Justice Alito continued, “But courts must be very careful when a government claims that speech by one or more private speakers is actually government speech. When that occurs, it can be difficult to tell whether the government is using the doctrine “as a subterfuge for favoring certain private speakers over others based on viewpoint,” id., at 473, and the government-speech doctrine becomes “susceptible to dangerous misuse….To prevent the government-speech doctrine from being used as a cover for censorship, courts must focus on the identity of the speaker. The ultimate question is whether the government is actually expressing its own views or the real speaker is a private party and the government is surreptitiously engaged in the “regulation of private speech.” Summum, 555 U. S., at 467…. Consider first “the extent to which the government has actively shaped or controlled the expression.” Ante, at 6. Government control over speech is relevant to speaker identity in that speech by a private individual or group cannot constitute government speech if the government does not attempt to control the message. But control is also an essential element of censorship.”

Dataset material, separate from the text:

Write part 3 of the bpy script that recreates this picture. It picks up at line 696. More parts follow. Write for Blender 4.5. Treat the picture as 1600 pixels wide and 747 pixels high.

Liberty Counsel’s Founder and Chairman Mat Staver said, “This 9-0 decision from the Supreme Court strikes a victory for private speech in a public forum. This case is so much more significant than a flag. Boston openly discriminated against viewpoints it disfavored when it opened the flagpoles to all applicants and then excluded Christian viewpoints. Government cannot censor religious viewpoints under the guise of government speech.”